On ne peut le nier, notre pays n'est plus le leader qu'il était dans les années 1950, quand ses acteurs dominaient encore 60 % du marché. Néanmoins, selon les classements, il se maintient à la quatrième ou sixième place. Dans un monde de plus en plus ouvert, ce peut être le signe d'une vitalité à soutenir.
Doit-on juger la valeur d'une place à l'aune des transactions les plus folles qui se croisent entre New York, Londres et Pékin ? En 2019, le Rabbit, un lapin d'acier de Jeff Koons, vendu à plus de 91 millions de dollars, n'a sans doute pas manqué à lui seul de doper le marché américain !
La même année, la France vendait presque autant de lots que l'Oncle Sam. Le volume est un indice tout aussi important que la valeur, d'autant que la formation des prix de l'art conserve sa part de mystère. Et je ne parlerai pas des scandales qui entachent régulièrement certaines grosses transactions…
La France conserve ses atouts majeurs : une longue histoire, un patrimoine riche et solide et une politique muséale, qui participent de l'attractivité du marché de l'art. Chaque facette est complémentaire de l'autre, au point que les commissaires-priseurs se définissent bien souvent comme des passeurs de l'histoire.
J'en viens ainsi à la proposition de loi, qui concerne en particulier le secteur des ventes volontaires aux enchères publiques, dont les commissaires-priseurs sont les premiers acteurs.

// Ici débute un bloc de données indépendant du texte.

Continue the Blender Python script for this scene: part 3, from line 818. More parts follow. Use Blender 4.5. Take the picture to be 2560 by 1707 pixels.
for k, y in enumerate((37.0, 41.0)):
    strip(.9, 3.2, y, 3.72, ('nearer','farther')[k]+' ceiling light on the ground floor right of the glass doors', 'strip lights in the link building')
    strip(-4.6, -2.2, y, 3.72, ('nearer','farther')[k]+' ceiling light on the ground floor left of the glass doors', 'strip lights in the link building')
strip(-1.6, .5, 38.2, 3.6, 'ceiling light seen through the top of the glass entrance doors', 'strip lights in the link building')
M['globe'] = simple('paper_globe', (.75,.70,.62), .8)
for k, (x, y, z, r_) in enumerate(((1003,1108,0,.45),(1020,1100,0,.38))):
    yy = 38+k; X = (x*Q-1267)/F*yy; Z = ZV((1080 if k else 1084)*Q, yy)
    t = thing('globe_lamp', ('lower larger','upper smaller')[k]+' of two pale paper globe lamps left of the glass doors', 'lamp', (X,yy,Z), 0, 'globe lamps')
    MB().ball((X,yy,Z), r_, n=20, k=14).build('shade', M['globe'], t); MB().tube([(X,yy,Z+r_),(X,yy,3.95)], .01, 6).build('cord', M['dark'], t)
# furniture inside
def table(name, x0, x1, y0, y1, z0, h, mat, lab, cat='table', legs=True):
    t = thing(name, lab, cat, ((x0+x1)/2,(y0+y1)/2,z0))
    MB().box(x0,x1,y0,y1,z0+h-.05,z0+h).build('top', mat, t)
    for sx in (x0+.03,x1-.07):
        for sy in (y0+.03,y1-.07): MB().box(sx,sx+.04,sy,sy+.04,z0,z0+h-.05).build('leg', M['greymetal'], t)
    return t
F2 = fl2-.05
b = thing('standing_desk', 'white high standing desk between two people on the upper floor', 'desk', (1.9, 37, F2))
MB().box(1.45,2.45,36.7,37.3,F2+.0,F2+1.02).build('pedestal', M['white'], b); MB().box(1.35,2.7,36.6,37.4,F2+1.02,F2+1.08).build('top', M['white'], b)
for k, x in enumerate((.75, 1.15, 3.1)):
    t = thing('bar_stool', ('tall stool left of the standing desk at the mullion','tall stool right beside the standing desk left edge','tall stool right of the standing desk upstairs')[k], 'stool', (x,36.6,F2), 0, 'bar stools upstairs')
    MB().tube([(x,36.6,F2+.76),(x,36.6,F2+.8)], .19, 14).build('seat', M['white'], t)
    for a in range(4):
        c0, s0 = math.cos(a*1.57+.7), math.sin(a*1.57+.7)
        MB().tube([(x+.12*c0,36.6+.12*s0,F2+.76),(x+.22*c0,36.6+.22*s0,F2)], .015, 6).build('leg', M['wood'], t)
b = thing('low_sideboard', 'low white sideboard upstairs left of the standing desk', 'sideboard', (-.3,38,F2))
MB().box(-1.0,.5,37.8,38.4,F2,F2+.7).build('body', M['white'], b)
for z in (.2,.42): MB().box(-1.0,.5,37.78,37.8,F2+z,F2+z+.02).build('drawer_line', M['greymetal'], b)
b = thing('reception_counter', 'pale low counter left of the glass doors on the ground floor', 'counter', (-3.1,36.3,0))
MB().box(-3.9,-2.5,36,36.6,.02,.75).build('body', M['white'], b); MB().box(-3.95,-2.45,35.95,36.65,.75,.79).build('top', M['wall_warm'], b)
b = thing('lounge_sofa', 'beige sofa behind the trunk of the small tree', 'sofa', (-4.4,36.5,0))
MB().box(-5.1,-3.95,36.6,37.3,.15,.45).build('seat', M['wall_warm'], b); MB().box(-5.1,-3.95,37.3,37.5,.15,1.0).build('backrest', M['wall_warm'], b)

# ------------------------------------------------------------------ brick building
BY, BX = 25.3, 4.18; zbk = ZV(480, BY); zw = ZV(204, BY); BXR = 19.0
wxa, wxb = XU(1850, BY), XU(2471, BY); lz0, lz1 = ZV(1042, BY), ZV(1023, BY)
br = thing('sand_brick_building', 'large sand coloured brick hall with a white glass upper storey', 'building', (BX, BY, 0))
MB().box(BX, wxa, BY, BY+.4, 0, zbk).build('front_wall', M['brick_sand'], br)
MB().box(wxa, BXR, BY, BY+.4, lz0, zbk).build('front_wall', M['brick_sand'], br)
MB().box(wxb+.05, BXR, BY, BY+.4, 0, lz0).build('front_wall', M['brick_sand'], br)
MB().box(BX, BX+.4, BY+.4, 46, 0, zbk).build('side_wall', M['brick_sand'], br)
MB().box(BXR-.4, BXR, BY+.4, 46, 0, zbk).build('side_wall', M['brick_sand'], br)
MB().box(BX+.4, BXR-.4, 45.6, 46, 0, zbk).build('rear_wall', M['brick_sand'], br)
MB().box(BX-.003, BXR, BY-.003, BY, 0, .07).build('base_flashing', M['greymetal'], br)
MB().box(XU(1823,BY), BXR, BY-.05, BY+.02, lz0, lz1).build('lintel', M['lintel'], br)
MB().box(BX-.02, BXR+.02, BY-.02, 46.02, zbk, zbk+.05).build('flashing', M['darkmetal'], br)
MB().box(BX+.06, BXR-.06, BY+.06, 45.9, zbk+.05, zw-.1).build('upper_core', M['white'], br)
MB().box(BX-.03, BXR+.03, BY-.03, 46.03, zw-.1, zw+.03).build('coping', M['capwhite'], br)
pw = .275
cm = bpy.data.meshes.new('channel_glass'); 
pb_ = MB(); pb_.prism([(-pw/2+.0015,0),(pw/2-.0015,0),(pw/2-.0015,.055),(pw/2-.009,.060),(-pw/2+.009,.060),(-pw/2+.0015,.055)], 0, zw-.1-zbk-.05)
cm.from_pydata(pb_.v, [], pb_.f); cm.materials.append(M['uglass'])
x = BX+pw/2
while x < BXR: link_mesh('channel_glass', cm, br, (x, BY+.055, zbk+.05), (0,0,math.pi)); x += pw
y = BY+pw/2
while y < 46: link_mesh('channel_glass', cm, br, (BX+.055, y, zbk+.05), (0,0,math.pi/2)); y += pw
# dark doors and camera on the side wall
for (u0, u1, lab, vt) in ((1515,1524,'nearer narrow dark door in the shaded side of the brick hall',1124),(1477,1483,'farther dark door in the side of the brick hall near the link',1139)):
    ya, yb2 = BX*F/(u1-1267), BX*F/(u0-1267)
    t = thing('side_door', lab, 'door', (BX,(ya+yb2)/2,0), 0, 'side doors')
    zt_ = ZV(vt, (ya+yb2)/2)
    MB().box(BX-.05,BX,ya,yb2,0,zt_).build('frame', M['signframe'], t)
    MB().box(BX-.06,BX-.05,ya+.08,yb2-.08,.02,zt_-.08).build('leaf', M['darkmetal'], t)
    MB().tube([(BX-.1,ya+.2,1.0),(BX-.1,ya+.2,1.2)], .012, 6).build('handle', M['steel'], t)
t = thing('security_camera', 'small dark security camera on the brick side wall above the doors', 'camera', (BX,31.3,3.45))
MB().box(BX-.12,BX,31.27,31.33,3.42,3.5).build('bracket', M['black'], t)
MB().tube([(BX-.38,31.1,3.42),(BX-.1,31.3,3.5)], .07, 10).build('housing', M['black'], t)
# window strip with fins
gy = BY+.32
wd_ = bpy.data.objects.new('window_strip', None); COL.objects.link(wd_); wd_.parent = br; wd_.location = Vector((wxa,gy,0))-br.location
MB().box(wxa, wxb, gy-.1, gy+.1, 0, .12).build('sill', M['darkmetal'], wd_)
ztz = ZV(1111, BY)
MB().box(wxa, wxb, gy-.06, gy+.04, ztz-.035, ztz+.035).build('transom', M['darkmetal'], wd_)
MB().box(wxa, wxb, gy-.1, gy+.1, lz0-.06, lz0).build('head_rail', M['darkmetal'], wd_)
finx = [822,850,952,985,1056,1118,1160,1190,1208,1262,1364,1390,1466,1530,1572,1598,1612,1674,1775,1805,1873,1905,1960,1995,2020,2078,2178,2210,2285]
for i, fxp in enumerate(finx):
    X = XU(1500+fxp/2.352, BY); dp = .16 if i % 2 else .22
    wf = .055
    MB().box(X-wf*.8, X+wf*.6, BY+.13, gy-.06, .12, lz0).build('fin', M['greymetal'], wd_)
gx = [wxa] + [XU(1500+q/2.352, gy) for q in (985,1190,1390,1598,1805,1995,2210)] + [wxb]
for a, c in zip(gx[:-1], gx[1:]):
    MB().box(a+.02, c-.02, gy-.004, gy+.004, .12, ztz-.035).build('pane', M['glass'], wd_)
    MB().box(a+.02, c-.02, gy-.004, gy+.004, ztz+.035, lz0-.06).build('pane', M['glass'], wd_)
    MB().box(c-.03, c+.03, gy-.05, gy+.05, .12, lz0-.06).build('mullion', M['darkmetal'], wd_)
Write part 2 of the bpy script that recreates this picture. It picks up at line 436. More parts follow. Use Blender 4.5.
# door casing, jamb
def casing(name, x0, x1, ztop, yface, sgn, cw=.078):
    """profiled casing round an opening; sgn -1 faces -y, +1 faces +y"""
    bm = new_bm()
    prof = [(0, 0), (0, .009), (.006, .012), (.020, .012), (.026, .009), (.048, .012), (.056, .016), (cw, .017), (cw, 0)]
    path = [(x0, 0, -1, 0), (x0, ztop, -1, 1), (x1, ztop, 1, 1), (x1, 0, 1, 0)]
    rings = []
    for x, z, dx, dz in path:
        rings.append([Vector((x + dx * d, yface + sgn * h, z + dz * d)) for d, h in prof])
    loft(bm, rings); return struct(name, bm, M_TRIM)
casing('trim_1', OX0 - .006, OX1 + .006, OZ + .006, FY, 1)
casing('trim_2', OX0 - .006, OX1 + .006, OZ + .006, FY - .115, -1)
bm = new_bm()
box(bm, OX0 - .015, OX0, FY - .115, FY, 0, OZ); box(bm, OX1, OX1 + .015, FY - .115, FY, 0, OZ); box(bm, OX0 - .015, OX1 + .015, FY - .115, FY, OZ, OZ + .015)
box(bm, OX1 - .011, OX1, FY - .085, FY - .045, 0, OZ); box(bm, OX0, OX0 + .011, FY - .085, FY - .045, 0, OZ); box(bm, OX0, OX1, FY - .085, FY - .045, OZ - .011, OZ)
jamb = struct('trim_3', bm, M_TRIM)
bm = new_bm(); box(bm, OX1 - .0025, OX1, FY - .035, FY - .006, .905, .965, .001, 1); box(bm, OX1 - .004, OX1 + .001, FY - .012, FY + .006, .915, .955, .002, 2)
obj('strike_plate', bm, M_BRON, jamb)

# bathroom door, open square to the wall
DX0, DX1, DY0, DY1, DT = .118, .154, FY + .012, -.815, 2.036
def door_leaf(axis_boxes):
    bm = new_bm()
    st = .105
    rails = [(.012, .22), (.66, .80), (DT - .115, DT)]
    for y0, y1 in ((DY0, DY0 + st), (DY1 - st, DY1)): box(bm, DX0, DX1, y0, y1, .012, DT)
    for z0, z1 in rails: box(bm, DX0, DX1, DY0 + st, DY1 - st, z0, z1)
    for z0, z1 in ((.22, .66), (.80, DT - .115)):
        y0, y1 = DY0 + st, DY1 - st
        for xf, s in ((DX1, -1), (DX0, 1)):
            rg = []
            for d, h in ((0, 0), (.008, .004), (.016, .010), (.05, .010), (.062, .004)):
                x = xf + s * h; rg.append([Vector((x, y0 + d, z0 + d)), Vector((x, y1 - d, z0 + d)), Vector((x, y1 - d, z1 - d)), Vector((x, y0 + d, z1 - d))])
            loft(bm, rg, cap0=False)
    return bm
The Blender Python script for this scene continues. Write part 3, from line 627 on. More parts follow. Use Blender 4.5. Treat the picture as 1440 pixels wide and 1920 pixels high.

En première lecture, le groupe RDSE avait approuvé le texte déposé par notre collègue Catherine Morin-Desailly, qui vise principalement à modifier le système de régulation de ces ventes. À ce stade, il apparaît qu'un équilibre a été trouvé avec nos collègues députés pour redonner du souffle au Conseil des maisons de vente.
Une majorité de professionnels en son sein, plus de diversité territoriale, un pouvoir disciplinaire exercé par un organe distinct, la commission des sanctions : toutes ces dispositions vont dans le bon sens.
La commission des lois semble se satisfaire de l'évolution de la proposition de loi, qui par ailleurs prend acte du nouveau statut de commissaire de justice.
Mon groupe se range à son avis. Nous comprenons bien aussi que ce texte ne représente qu'un seul volet des politiques de soutien au marché de l'art. Aujourd'hui, j'en évoquerai un autre : la fiscalité liée aux œuvres d'art.
Mettre en place une fiscalité attractive pour encourager la circulation et l'acquisition des œuvres est un outil intéressant, à deux conditions. La première est de mesurer régulièrement l'effet concret des dispositifs fiscaux qui profitent tant aux entreprises qu'aux particuliers. La seconde, essentielle, est de vérifier que la fiscalité applicable aux œuvres d'art ne constitue pas seulement un effet d'aubaine pour certains contribuables et que les conditions de son recouvrement ne conduisent pas à des évaluations discutables. Monsieur le garde des sceaux, ce volet mérite réflexion.
Par ailleurs, il a manqué dans la discussion de ce texte un plus grand débat sur le rôle qu'auront à jouer dans le futur de l'art les NFT. Ces jetons non fongibles sont les certificats de propriété d'une œuvre numérique. Alors que nous allons par cette proposition de loi en faciliter les enchères, nous devons nous interroger sur l'apport à l'humanité des produits de la blockchain et de l'économie immatérielle.
À l'heure où la France et le monde doivent redoubler d'efforts pour sauver la planète, cette économie du vide doit nous alerter. Conscients des limites planétaires, allons-nous créer de la richesse pour créer de la richesse, sans nous interroger sur les effets sur l'environnement de nos actions ?
Lorsqu'il a prêté la Joconde aux Américains en 1963, le président Pompidou a rappelé que la possession de chefs-d'œuvre imposait de grands devoirs. L'amélioration des outils du marché de ventes aux enchères en fait partie, les maisons de vente constituant une belle vitrine pour le rayonnement culturel de la France dans le monde.